INVESTOR FATIGUE

Turning the calendar to 2023 brings with it optimism and hope for a fresh start in the New Year.  Unfortunately for the markets, there is still a cloud of uncertainty hanging out there regarding how much the Federal Reserve will increase interest rates in order to tame inflation.  Next week we will know what they decide on Feb 1st but how much more they move rates will depend on the inflation data in the coming months.

At the investor level, we are seeing a level of investor fatigue not noticed since the market correction of 2000-2002.  Yes, there were three years in a row where the market declined after the technology fueled rally of the late 90’s.  The current market correction is now in the 13th month (average is 19 months) and from a depth perspective we were down 28% (average is 33%).  The investor fatigue today reminds me of the part of running a marathon often referred to as the “Wall”.  It happens differently for each runner but usually occurs around mile 20-21.  There are 5-6 miles to go, and the body doesn’t want to continue so it becomes a mental battle just like the current state of the bond and stock market.  Throwing in the towel is an option for the runner, but for an investor it can lead to permanent loss of capital.

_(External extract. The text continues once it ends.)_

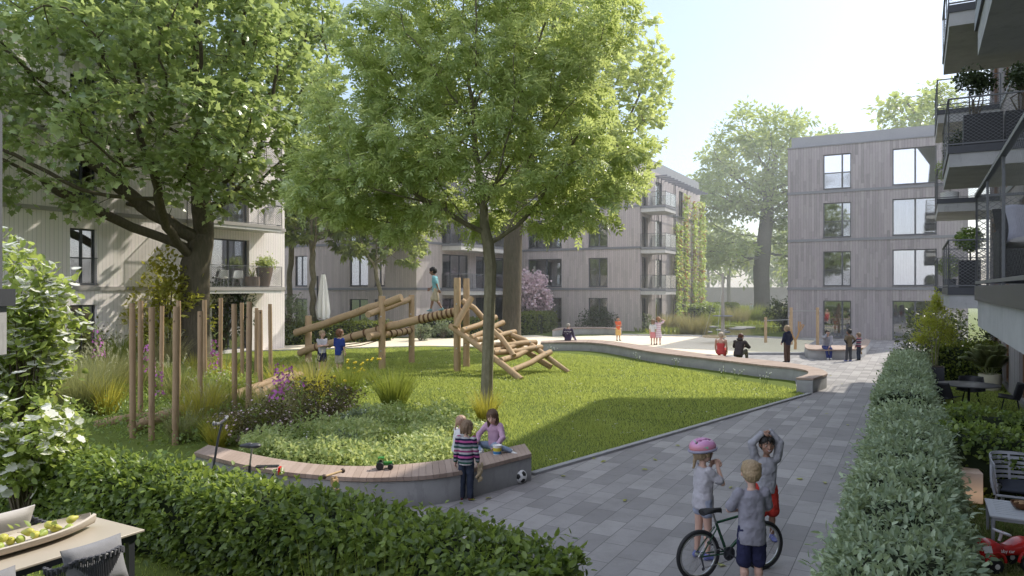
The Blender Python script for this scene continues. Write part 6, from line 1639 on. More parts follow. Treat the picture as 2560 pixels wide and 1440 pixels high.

What does this mean for us right now?  If you listen to the “expert” economists who are often inaccurate at best, a majority are calling for a recession in the US.  In a quick check of 20 different firms, 19 called for a recession and many predicted the Federal Reserve would be the main driver.  Although a recession is possible, it is not guaranteed (even though it is a popular prediction), and the impact on the markets is likely to be less of a surprise as much of the negative headline news has been priced into the markets.  Another interesting statistic is the amount of cash in money markets.  As of last week, $4.8 Trillion was parked on the sidelines.  The last time those levels were reached was May of 2020.  We believe this year is a time for most investors to be fully allocated to stocks and bonds due to the fact that markets will likely look through any slowdown and could rally once the Fed steps to the sidelines.  Will it happen in Q1? Probably not, but Q2 and beyond could be an ideal time for the markets to respond to easing inflation and improving financial conditions.

Hang in there and don’t throw in the towel!